● **Set exercise**
Skip the pictures. Reproduce all other material exactly.

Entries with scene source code
::::

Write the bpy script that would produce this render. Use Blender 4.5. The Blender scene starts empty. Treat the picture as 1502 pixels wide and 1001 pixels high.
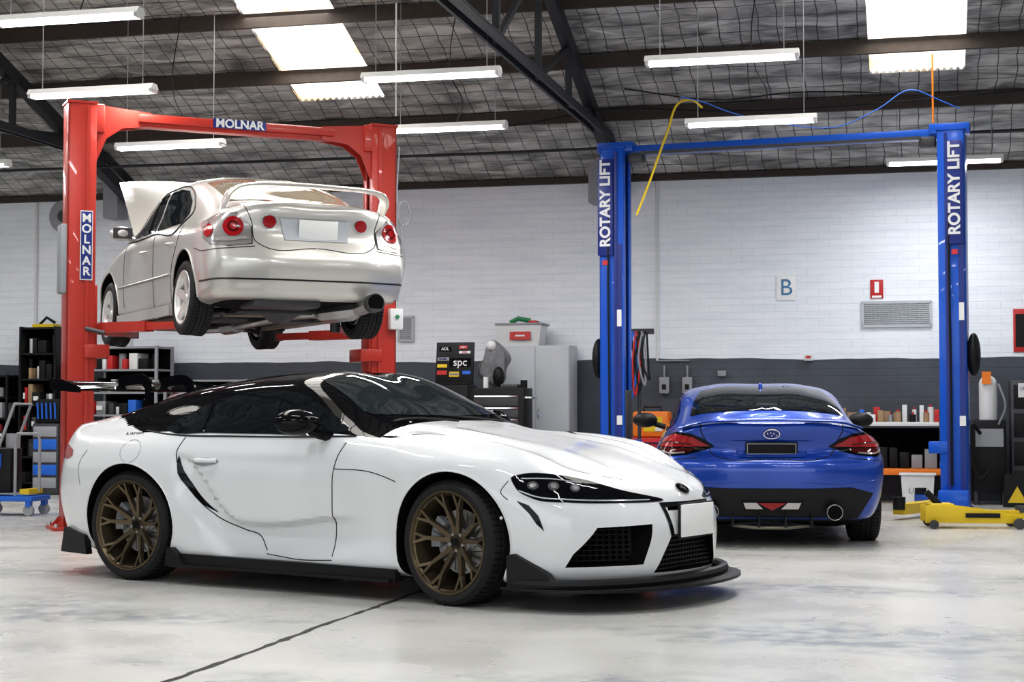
import bpy, bmesh, math, random
from mathutils import Vector, Matrix, Euler
from mathutils.bvhtree import BVHTree
random.seed(7)
scene = bpy.context.scene
V = Vector
# ------------------------------------------------------------------ materials
def mat(n, c, r=.5, m=0., coat=0., em=None, es=0., bump=None, var=0., spec=.5):
    M = bpy.data.materials.new(n); M.use_nodes = True
    nt = M.node_tree; b = nt.nodes['Principled BSDF']
    b.inputs['Base Color'].default_value = (*c, 1)
    b.inputs['Roughness'].default_value = r
    b.inputs['Metallic'].default_value = m
    b.inputs['Specular IOR Level'].default_value = spec
    b.inputs['Coat Weight'].default_value = coat
    b.inputs['Coat Roughness'].default_value = .03
    if em:
        b.inputs['Emission Color'].default_value = (*em, 1)
        b.inputs['Emission Strength'].default_value = es
        M.cycles.emission_sampling = 'NONE'
    if bump or var:
        tc = nt.nodes.new('ShaderNodeTexCoord'); no = nt.nodes.new('ShaderNodeTexNoise')
        no.inputs['Scale'].default_value = bump[0] if bump else 4.
        no.inputs['Detail'].default_value = 4
        nt.links.new(tc.outputs['Object'], no.inputs['Vector'])
        if bump:
            bp = nt.nodes.new('ShaderNodeBump'); bp.inputs['Strength'].default_value = bump[1]
            bp.inputs['Distance'].default_value = .01
            nt.links.new(no.outputs['Fac'], bp.inputs['Height'])
            nt.links.new(bp.outputs['Normal'], b.inputs['Normal'])
        if var:
            mx = nt.nodes.new('ShaderNodeMix'); mx.data_type = 'RGBA'
            mx.inputs[6].default_value = (*[x*(1-var) for x in c], 1)
            mx.inputs[7].default_value = (*[min(1, x*(1+var)) for x in c], 1)
            nt.links.new(no.outputs['Fac'], mx.inputs[0])
            nt.links.new(mx.outputs[2], b.inputs['Base Color'])
    return M

white_paint = mat('white_paint', (.74, .745, .755), .35, 0, 1., spec=.3)
black_gloss = mat('black_gloss', (.004, .004, .005), .5, 0, .35, spec=0.)
glass_dark = mat('glass_dark', (.005, .007, .009), .02, 0, 0, spec=.40)
glass_wind = mat('glass_windscreen', (.018, .023, .025), .02, 0, 0, spec=.55)
black_plastic = mat('black_plastic', (.009, .009, .010), .45, spec=.22)
black_matte = mat('black_matte', (.003, .003, .003), .85, spec=.1)
blue_paint = mat('blue_pearl_paint', (.004, .052, .37), .32, .4, .8)
silver_paint = mat('silver_pearl_paint', (.60, .585, .55), .32, .45, .9)
rubber = mat('tyre_rubber', (.010, .010, .011), .65, bump=(60, .2), spec=.3)
bronze = mat('bronze_wheel', (.125, .094, .056), .36, .8)
alloy = mat('alloy_wheel', (.72, .71, .69), .35, .6)
steel = mat('steel', (.42, .42, .43), .32, .9)
steel_dk = mat('steel_dark', (.07, .07, .075), .5, .6, var=.3)
chrome = mat('chrome', (.8, .8, .8), .10, 1.)
red_lens = mat('red_lens', (.32, .006, .010), .15, 0, .3, spec=.3)
red_lens_dk = mat('red_lens_dark', (.06, .003, .004), .1, 0, .4, spec=.3)
clear_lens = mat('clear_lens', (.50, .48, .48), .15, .5, .6)
lens_grey = mat('lamp_housing', (.34, .32, .32), .25, .5, .6)
lamp_white = mat('lamp_white', (.62, .66, .70), .2, .3, .5)
plate_white = mat('plate_white', (.88, .88, .87), .4)
red_lift = mat('red_lift_paint', (.42, .030, .018), .4, 0, .2, var=.08, spec=.35)
blue_lift = mat('blue_lift_paint', (.004, .085, .50), .38, 0, .25, var=.08, spec=.35)
blue_dk = mat('blue_label', (.004, .018, .18), .4)
white_pl = mat('white_plastic', (.70, .70, .70), .45)
grey_pl = mat('grey_plastic', (.28, .29, .31), .5)
grey_cab = mat('grey_cabinet_paint', (.49, .51, .54), .42, var=.05)
yellow = mat('yellow_paint', (.72, .50, .01), .4)
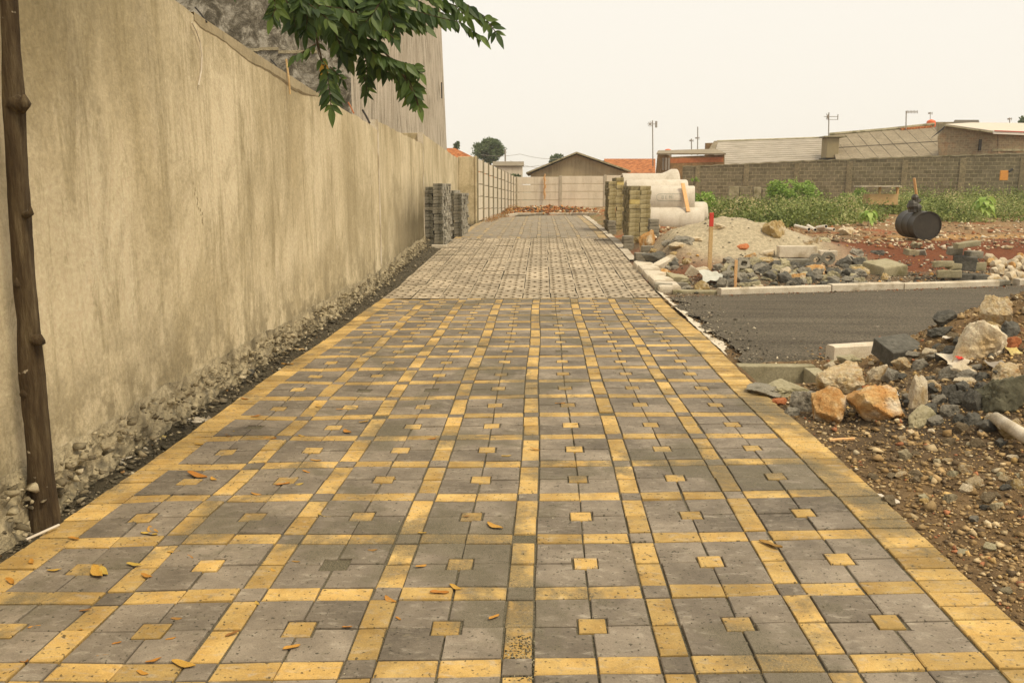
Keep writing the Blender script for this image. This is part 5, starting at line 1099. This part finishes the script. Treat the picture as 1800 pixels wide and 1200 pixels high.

::::

● **Response**
Write the bpy script that would produce this render. Use Blender 4.5. The Blender scene starts empty. Treat the picture as 1502 pixels wide and 1001 pixels high.
import bpy, bmesh, math, random
from mathutils import Vector, Matrix, Euler
from mathutils.bvhtree import BVHTree
random.seed(7)
scene = bpy.context.scene
V = Vector
# ------------------------------------------------------------------ materials
def mat(n, c, r=.5, m=0., coat=0., em=None, es=0., bump=None, var=0., spec=.5):
    M = bpy.data.materials.new(n); M.use_nodes = True
    nt = M.node_tree; b = nt.nodes['Principled BSDF']
    b.inputs['Base Color'].default_value = (*c, 1)
    b.inputs['Roughness'].default_value = r
    b.inputs['Metallic'].default_value = m
    b.inputs['Specular IOR Level'].default_value = spec
    b.inputs['Coat Weight'].default_value = coat
    b.inputs['Coat Roughness'].default_value = .03
    if em:
        b.inputs['Emission Color'].default_value = (*em, 1)
        b.inputs['Emission Strength'].default_value = es
        M.cycles.emission_sampling = 'NONE'
    if bump or var:
        tc = nt.nodes.new('ShaderNodeTexCoord'); no = nt.nodes.new('ShaderNodeTexNoise')
        no.inputs['Scale'].default_value = bump[0] if bump else 4.
        no.inputs['Detail'].default_value = 4
        nt.links.new(tc.outputs['Object'], no.inputs['Vector'])
        if bump:
            bp = nt.nodes.new('ShaderNodeBump'); bp.inputs['Strength'].default_value = bump[1]
            bp.inputs['Distance'].default_value = .01
            nt.links.new(no.outputs['Fac'], bp.inputs['Height'])
            nt.links.new(bp.outputs['Normal'], b.inputs['Normal'])
        if var:
            mx = nt.nodes.new('ShaderNodeMix'); mx.data_type = 'RGBA'
            mx.inputs[6].default_value = (*[x*(1-var) for x in c], 1)
            mx.inputs[7].default_value = (*[min(1, x*(1+var)) for x in c], 1)
            nt.links.new(no.outputs['Fac'], mx.inputs[0])
            nt.links.new(mx.outputs[2], b.inputs['Base Color'])
    return M

white_paint = mat('white_paint', (.74, .745, .755), .35, 0, 1., spec=.3)
black_gloss = mat('black_gloss', (.004, .004, .005), .5, 0, .35, spec=0.)
glass_dark = mat('glass_dark', (.005, .007, .009), .02, 0, 0, spec=.40)
glass_wind = mat('glass_windscreen', (.018, .023, .025), .02, 0, 0, spec=.55)
black_plastic = mat('black_plastic', (.009, .009, .010), .45, spec=.22)
black_matte = mat('black_matte', (.003, .003, .003), .85, spec=.1)
blue_paint = mat('blue_pearl_paint', (.004, .052, .37), .32, .4, .8)
silver_paint = mat('silver_pearl_paint', (.60, .585, .55), .32, .45, .9)
rubber = mat('tyre_rubber', (.010, .010, .011), .65, bump=(60, .2), spec=.3)
bronze = mat('bronze_wheel', (.125, .094, .056), .36, .8)
alloy = mat('alloy_wheel', (.72, .71, .69), .35, .6)
steel = mat('steel', (.42, .42, .43), .32, .9)
steel_dk = mat('steel_dark', (.07, .07, .075), .5, .6, var=.3)
chrome = mat('chrome', (.8, .8, .8), .10, 1.)
red_lens = mat('red_lens', (.32, .006, .010), .15, 0, .3, spec=.3)
red_lens_dk = mat('red_lens_dark', (.06, .003, .004), .1, 0, .4, spec=.3)
clear_lens = mat('clear_lens', (.50, .48, .48), .15, .5, .6)
lens_grey = mat('lamp_housing', (.34, .32, .32), .25, .5, .6)
lamp_white = mat('lamp_white', (.62, .66, .70), .2, .3, .5)
plate_white = mat('plate_white', (.88, .88, .87), .4)
red_lift = mat('red_lift_paint', (.42, .030, .018), .4, 0, .2, var=.08, spec=.35)
blue_lift = mat('blue_lift_paint', (.004, .085, .50), .38, 0, .25, var=.08, spec=.35)
blue_dk = mat('blue_label', (.004, .018, .18), .4)
white_pl = mat('white_plastic', (.70, .70, .70), .45)
grey_pl = mat('grey_plastic', (.28, .29, .31), .5)
grey_cab = mat('grey_cabinet_paint', (.49, .51, .54), .42, var=.05)
yellow = mat('yellow_paint', (.72, .50, .01), .4)
Keep writing the Blender script for this image. This is part 5, starting at line 1099. This part finishes the script. Treat the picture as 1800 pixels wide and 1200 pixels high.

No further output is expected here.